Firestorm Over Met Opera Hits Fever Pitch
Some big-name politicians are joining Jewish protesters in a growing firestorm against an opera they say glorifies Palestinian terrorists.
Former New York Mayor Rudy Giuliani, former Gov. George Pataki and two US congressmen are among hundreds expected outside the Metropolitan Opera on Monday to protest the Met premiere of “The Death of Klinghoffer.”
It’s based on the 1985 murder of a disabled Jewish passenger, Leon Klinghoffer, on the Achille Lauro, an Italian cruise ship hijacked by four members of the Palestinian Liberation Front. The 69-year-old New York retiree was shot in his wheelchair and pushed overboard.
Organizers plan to bring 100 symbolic wheelchairs to the rally at the Lincoln Center for the Performing Arts in Manhattan.
The Met already has canceled its planned November movie theater and radio broadcasts of American composer John Adams’ 1991 work amid pressure from Jewish groups — especially the Anti-Defamation League — whose members say the music romanticizes Klinghoffer’s killers, along with the opening “Chorus of Exiled Palestinians.”
Met General Manager Peter Gelb warned the broadcasts could trigger anti-Semitism overseas.
But opera expert Fred Plotkin says the work depicts the Klinghoffers as the moral backbone.
“Does this opera present the killers in a favorable light? No,” he says. “Are the Klinghoffers far and away the most sympathetic characters in the opera, the ones we care about most? I believe so.”
The Klinghoffers’ daughters, Lisa and Ilsa Klinghoffer, issued a statement that will be included in the opera’s playbill, the ADL announced in a release.
It says in part that while they believe the arts “can play a critical role in examining and understanding significant world events, ‘The Death of Klinghoffer’ does no such thing.
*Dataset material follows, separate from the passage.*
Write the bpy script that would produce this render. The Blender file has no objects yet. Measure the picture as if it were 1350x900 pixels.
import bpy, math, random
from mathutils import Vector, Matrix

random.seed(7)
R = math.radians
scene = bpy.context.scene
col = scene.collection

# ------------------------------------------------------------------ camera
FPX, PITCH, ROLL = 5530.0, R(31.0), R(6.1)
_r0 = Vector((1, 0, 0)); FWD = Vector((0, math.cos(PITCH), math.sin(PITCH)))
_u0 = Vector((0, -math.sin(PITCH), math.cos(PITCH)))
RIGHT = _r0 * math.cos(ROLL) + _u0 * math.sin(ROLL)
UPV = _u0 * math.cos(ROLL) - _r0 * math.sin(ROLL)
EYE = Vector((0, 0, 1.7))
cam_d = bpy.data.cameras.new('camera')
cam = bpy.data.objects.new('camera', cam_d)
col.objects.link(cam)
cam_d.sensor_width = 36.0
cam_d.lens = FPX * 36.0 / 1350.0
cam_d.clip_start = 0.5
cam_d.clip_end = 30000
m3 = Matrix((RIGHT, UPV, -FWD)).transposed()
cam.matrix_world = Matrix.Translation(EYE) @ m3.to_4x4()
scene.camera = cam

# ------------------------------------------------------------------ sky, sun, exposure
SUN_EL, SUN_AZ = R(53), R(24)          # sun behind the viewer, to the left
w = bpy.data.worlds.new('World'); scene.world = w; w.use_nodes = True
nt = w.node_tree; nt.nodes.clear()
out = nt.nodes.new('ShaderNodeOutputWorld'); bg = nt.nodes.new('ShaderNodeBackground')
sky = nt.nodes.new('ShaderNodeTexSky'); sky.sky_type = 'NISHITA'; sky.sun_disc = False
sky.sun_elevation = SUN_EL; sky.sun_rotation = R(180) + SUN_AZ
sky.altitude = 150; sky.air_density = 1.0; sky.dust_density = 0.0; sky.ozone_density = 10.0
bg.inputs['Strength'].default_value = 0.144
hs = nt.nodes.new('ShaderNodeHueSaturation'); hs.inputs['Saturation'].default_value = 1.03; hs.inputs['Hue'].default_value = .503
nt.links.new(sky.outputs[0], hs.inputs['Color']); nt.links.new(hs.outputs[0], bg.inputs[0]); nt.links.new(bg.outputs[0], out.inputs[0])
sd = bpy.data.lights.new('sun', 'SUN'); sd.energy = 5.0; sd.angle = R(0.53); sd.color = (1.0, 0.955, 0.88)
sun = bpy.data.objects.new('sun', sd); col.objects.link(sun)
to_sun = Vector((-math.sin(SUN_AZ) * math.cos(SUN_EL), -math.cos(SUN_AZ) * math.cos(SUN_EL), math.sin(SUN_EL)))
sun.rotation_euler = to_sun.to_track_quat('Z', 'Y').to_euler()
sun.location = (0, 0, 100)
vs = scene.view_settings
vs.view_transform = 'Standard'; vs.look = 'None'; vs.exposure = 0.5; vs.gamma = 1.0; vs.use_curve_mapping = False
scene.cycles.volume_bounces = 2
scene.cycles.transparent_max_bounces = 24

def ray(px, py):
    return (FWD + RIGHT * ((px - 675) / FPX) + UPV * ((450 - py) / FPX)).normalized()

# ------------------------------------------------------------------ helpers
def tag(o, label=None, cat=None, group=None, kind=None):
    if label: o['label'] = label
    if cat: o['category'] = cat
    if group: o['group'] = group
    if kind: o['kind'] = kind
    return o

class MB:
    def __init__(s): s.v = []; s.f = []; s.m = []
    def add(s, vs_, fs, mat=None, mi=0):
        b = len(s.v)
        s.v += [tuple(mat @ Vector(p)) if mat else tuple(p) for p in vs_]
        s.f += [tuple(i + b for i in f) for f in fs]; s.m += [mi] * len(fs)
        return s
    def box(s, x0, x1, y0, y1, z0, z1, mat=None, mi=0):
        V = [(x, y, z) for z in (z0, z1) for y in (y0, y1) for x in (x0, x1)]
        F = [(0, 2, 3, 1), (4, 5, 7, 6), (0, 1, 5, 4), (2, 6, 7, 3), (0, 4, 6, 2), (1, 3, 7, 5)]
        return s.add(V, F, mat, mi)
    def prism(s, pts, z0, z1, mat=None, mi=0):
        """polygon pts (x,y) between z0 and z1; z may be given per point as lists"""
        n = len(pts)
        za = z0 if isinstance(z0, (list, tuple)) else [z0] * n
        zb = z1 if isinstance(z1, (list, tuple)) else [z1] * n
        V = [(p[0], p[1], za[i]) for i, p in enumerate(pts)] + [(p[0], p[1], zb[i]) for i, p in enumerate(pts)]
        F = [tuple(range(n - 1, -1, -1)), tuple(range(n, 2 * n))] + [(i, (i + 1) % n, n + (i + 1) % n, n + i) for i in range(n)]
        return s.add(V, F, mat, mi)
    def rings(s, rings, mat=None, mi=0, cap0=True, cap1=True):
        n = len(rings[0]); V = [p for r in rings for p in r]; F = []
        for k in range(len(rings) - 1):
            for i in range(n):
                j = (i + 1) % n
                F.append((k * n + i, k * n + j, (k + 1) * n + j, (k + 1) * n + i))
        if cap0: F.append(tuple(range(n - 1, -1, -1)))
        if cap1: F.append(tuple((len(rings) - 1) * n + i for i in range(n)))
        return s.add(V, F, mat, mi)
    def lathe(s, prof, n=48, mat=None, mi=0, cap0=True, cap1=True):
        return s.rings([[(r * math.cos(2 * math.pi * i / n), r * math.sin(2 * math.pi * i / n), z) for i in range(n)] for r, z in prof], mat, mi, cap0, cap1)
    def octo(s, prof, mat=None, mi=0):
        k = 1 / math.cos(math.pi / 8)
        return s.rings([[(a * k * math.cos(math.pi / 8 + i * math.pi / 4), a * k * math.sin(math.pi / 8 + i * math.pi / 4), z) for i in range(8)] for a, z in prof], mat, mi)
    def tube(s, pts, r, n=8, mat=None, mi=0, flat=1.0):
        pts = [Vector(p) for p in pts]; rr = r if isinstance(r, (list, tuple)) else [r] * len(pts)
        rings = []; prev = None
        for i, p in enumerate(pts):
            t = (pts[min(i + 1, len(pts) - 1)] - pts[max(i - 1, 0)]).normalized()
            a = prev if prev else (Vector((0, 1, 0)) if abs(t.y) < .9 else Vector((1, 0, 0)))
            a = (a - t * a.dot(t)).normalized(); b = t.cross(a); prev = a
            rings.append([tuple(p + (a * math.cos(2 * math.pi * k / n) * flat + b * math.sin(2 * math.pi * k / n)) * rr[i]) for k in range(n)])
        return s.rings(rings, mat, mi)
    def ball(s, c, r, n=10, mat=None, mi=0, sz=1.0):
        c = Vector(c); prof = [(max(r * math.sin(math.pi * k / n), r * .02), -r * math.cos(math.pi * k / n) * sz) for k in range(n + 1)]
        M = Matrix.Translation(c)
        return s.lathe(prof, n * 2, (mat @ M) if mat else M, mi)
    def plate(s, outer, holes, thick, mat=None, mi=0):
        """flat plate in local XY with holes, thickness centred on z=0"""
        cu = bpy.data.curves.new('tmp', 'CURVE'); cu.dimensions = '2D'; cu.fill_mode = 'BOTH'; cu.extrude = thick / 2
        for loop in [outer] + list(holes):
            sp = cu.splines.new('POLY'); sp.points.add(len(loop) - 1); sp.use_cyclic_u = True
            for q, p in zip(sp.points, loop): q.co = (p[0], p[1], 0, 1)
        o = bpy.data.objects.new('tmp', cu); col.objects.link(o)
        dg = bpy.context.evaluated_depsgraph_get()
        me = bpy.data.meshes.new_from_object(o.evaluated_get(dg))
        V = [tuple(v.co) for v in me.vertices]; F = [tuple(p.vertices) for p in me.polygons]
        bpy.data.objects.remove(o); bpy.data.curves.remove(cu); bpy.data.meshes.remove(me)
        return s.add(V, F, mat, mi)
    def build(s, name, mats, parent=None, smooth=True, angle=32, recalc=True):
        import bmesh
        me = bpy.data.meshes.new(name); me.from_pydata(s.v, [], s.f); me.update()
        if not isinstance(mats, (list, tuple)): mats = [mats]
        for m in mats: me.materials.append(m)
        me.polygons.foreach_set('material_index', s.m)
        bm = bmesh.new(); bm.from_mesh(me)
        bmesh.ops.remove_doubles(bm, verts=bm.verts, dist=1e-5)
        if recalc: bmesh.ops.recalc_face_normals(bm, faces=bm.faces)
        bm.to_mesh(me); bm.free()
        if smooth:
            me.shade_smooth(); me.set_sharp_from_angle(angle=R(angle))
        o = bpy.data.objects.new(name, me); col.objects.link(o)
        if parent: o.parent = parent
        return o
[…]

It presents false moral equivalencies without context, and offers no real insight into the historical reality and the senseless murder of an American Jew.
“Our family was not consulted by the composer and librettist and had no role in the development of the opera,” the sisters added.
The opera has been a lightning rod since February, when it was first scheduled for this season.
The opposition is now reaching fever pitch, with word spreading that protesters may try to disrupt Monday’s performance.
It’s the second large New York demonstration against the work since the Met’s Sept. 22 season opening night, when protesters carried signs that read “Klinghoffer Opera/Propaganda Masquerading as Art” and jeered at arriving spectators.
Plotkin notes that many “Klinghoffer” opponents have never seen the work.
The Met is advertising it with the slogan: “See it. Then decide.”
“The Death of Klinghoffer” was first premiered in Brussels in 1991, with little controversy, then in various European cities as well as at the Brooklyn Academy of Music, where it was greeted with both praise and anger — especially from Klinghoffer’s two daughters.
“The Death of Klinghoffer” runs through Nov. 15 at the Met.